The Windmills of Penacova

We regularly see traditional old watermills dotted along waterways, when we are out hiking, but windmills (moinhos de vento) are quite rare in comparison. However, the area around the town of Penacova has one of the largest aggregations of windmills in Portugal. So, we took advantage of a beautiful sunny Sunday in February to ride down and take a look.

These old windmills are believed to have been constructed hundreds of years ago, when they harnessed the power of the wind to turn mill stones to grind flour from cereals that were cultivated in the surrounding area. Over time, they fell into disuse and ruin, but in recent decades there has been a concerted effort to restore these beautiful structures. Some of them are operational and can be seen working between the months of May and October.

The windmills are located in several groupings, near to Penacova. We selected four of these locations to visit:

  • Moinhos da Atalhada
  • Moinhos de Vento de Avelheira
  • Moinhos de Vento de Gavinhos
  • Moinhos de Portela de Oliveira (and the adjacent Museu do Moinhos)

Our first stop was to visit the Moinhos de Atalhada, which is the largest group that we would visit. There are said to be 23 windmills at Atalhada, but I only counted 16 fully restored mills. The rest seemed to be ruins, or only partially restored. At this site, the windmills are all constructed from stone and have conical wooden roofs. They really are quite beautiful! I understand that some of these structures are privately owned and some are used for rural tourism (accommodation).

There is a paved road that leads directly to the mills, so vehicle access is easy. At one time, there was a restaurant and bar on the site, but the building currently lays empty.

Our second stop was at the Moinhos de Vento de Avelheira, but we were unable to ride the bike up to the mills. I didn’t want to take the Goldwing down the unpaved gravel road, but it would be fine for a car. Instead, I parked the bike on the main road and we walked in.

Whilst there is some evidence of recent restoration, this site is very different to Atalhada. There are only a handful of windmills on this hill. Some of the stone ruins appear to be older structures, whilst others appears to be built from concrete and had metal roofs, so probably more recent. However, there was one old stone mill with a rusty red roof that had a striking appearance. We were the only visitors at this site, so we sat and had a peaceful picnic lunch before moving on.

We could see the windmills for our third stop before we even got there. The Moinhos de Vento de Gavinhos stood proudly at the top of their hill, easily seen from the surrounding roads. This grouping of 14 mills has three that are in working order. Their appearance is notably different to those at Atalhada. Whilst some are built from stone, others appear to have been constructed with concrete (or they at least have a concrete coating). Their roofs are all made of metal, in a matching grey colour, and many of them have matching pale blue doors.

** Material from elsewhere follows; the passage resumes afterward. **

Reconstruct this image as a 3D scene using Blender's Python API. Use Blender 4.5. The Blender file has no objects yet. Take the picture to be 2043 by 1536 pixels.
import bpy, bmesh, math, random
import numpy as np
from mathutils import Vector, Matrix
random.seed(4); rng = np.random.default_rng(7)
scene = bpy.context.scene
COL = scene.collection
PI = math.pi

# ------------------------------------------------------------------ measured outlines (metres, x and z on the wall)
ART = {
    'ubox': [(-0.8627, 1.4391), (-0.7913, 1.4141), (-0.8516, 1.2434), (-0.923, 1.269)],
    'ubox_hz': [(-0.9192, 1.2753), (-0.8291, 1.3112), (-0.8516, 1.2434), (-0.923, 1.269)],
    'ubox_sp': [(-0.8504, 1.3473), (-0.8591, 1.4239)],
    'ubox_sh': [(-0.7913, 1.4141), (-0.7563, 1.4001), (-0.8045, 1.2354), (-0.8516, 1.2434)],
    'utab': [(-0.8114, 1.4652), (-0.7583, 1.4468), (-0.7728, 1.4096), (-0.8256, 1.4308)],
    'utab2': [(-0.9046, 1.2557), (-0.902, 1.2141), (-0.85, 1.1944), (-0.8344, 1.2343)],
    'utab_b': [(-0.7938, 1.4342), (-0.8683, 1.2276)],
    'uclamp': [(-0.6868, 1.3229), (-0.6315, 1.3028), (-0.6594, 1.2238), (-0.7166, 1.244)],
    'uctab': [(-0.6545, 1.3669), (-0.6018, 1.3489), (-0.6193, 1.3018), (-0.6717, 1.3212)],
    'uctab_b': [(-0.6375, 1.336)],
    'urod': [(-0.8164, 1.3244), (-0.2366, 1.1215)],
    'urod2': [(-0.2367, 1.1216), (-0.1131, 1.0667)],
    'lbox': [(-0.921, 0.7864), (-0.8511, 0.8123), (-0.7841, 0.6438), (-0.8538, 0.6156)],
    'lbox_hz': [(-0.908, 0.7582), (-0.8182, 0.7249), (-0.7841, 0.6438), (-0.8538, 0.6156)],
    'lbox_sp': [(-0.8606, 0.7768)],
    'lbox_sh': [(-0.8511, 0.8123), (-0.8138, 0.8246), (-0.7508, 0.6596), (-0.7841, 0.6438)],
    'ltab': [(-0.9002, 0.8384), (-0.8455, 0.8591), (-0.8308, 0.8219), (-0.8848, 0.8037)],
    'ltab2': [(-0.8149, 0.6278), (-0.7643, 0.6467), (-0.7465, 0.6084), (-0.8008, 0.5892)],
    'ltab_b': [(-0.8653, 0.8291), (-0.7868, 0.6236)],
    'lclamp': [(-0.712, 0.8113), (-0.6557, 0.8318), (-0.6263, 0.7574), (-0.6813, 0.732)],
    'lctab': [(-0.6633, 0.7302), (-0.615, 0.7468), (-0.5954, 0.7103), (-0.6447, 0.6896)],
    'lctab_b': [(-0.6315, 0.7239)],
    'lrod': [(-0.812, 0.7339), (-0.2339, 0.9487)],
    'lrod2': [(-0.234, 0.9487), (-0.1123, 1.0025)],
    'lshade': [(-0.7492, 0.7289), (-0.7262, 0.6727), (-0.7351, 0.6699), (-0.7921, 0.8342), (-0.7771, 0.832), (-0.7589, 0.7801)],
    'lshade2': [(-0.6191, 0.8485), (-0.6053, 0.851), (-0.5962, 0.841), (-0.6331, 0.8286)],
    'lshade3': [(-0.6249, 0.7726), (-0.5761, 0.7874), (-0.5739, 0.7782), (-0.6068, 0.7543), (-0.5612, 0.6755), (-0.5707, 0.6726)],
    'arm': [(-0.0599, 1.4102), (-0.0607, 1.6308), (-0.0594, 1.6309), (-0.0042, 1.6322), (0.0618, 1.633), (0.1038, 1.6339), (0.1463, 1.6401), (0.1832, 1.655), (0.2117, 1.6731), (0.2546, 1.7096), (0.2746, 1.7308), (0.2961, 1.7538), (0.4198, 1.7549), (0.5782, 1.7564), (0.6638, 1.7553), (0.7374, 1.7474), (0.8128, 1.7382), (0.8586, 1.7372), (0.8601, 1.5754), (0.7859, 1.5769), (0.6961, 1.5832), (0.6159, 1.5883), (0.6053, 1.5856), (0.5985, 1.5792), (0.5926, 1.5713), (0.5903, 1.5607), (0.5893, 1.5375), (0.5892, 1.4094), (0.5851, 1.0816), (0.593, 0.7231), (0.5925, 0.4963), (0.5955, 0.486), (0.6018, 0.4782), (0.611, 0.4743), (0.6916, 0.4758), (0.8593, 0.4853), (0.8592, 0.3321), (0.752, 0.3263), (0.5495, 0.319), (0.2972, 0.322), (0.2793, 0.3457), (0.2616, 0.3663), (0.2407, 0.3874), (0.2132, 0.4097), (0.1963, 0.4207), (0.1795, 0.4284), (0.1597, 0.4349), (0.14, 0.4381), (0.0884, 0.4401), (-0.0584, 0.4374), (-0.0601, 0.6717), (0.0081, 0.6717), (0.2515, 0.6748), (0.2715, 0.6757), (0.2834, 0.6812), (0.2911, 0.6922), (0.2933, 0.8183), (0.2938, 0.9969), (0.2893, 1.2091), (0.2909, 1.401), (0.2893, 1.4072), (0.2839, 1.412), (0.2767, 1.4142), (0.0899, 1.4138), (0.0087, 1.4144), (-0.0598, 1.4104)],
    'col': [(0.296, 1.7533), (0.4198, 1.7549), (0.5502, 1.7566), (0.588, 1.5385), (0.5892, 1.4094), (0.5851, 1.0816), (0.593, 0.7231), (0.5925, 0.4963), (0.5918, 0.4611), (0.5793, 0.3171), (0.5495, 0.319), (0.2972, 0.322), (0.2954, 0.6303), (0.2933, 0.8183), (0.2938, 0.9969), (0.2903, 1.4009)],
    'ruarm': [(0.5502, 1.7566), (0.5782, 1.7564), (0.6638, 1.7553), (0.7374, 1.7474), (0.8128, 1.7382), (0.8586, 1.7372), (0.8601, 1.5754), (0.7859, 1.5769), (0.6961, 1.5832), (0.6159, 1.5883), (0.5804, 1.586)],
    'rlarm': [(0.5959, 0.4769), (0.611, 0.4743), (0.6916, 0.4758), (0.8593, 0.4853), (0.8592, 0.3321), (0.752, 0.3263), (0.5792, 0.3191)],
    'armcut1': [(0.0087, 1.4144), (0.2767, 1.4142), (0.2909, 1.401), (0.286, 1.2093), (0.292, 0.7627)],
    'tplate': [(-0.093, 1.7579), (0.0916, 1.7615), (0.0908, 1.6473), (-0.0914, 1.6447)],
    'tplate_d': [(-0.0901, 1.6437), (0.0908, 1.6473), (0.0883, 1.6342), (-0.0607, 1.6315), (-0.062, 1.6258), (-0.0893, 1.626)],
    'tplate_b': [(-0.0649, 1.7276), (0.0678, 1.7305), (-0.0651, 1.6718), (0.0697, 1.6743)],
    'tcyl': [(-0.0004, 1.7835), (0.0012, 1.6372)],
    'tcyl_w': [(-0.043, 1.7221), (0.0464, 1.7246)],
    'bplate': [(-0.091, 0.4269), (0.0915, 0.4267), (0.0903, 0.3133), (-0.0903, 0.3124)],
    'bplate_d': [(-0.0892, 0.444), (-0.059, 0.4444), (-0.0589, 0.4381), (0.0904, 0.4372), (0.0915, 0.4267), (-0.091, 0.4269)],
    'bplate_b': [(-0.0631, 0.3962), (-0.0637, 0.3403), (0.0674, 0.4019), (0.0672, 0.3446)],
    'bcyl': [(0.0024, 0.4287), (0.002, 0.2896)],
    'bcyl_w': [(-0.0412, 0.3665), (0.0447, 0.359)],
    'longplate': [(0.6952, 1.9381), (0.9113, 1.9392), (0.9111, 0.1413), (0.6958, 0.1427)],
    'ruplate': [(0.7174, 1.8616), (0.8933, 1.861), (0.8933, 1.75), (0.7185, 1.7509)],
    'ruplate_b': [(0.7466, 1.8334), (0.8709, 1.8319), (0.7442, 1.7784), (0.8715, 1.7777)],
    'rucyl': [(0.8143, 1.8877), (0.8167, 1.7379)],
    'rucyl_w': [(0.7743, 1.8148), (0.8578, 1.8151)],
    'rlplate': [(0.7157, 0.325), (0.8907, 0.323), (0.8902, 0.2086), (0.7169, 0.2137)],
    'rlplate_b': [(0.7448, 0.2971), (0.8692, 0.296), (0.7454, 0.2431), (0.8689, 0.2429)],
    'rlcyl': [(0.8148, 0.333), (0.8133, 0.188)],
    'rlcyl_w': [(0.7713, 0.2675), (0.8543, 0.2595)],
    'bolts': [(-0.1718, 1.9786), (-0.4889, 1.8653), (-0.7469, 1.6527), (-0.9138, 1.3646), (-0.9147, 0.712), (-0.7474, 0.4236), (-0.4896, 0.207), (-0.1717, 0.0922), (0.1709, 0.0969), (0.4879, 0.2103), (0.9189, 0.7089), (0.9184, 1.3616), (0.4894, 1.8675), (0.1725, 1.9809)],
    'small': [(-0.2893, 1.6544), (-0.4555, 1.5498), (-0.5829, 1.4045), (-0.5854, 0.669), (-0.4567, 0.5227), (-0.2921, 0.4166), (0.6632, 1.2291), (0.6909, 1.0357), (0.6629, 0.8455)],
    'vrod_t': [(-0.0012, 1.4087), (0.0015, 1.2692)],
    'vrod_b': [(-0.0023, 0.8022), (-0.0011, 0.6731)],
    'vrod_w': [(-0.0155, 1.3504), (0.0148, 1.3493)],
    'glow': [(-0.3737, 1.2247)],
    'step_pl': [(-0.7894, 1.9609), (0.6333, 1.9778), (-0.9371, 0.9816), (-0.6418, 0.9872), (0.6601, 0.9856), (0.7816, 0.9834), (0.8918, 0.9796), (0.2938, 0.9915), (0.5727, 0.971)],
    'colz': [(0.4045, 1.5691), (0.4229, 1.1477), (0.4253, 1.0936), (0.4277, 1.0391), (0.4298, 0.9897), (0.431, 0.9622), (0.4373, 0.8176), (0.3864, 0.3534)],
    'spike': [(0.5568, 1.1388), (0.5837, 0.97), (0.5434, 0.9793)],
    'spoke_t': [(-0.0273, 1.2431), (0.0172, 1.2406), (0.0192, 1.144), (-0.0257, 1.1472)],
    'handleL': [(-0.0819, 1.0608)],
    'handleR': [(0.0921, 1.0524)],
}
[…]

The hill, upon which the mills stand, provides some lovely panoramic views of the surrounding countryside. And, for a slightly better view, you can climb the stairs to the statue of the Immaculate Heart of Mary.

This seemed to be the most popular of the locations, with a steady stream of visitors coming to enjoy the windmills and the views. The paved/cobbled road leads directly to the windmills.

The final stop of our windmill tour was the Moinhos de Portela de Oliveira and the adjacent Museu do Moinhos. There is a scattering windmills at this location (somewhere in the region of 8-10), with several being ruins or undergoing restoration. Having already visited the mills at the previous three locations, we didn’t spend much time looking at these. Instead, we were interested in visiting the adjacent museum – Museu do Moinho Vitorino Nemésio – in the hope that we would learn some of the history behind these windmills.

The building that houses the museum was once the holiday home of a Minister of Public Works under the Salazar dictatorship. The house itself was a built around one of the old mills, which is still an integral part of the design of the building. It is a small museum with an admission fee of €2. Its exhibits are displayed behind glass and include various components of both water and wind mills, as well as tools and equipment that were associated with them. We were handed a visitor’s guide (a laminated sheet) that served as a key (in English) listing the various items that were on display. Unfortunately, I didn’t see any information on when the structures were built, or any of their history.

With our final stop completed, we hopped on the bike and made our way back home to Gaia. Our journey had covered a total of 302km (188 miles) and had taken us 5.5 hours. It had been a very enjoyable outing and we got to experience yet another part of Portugal and its remarkable history.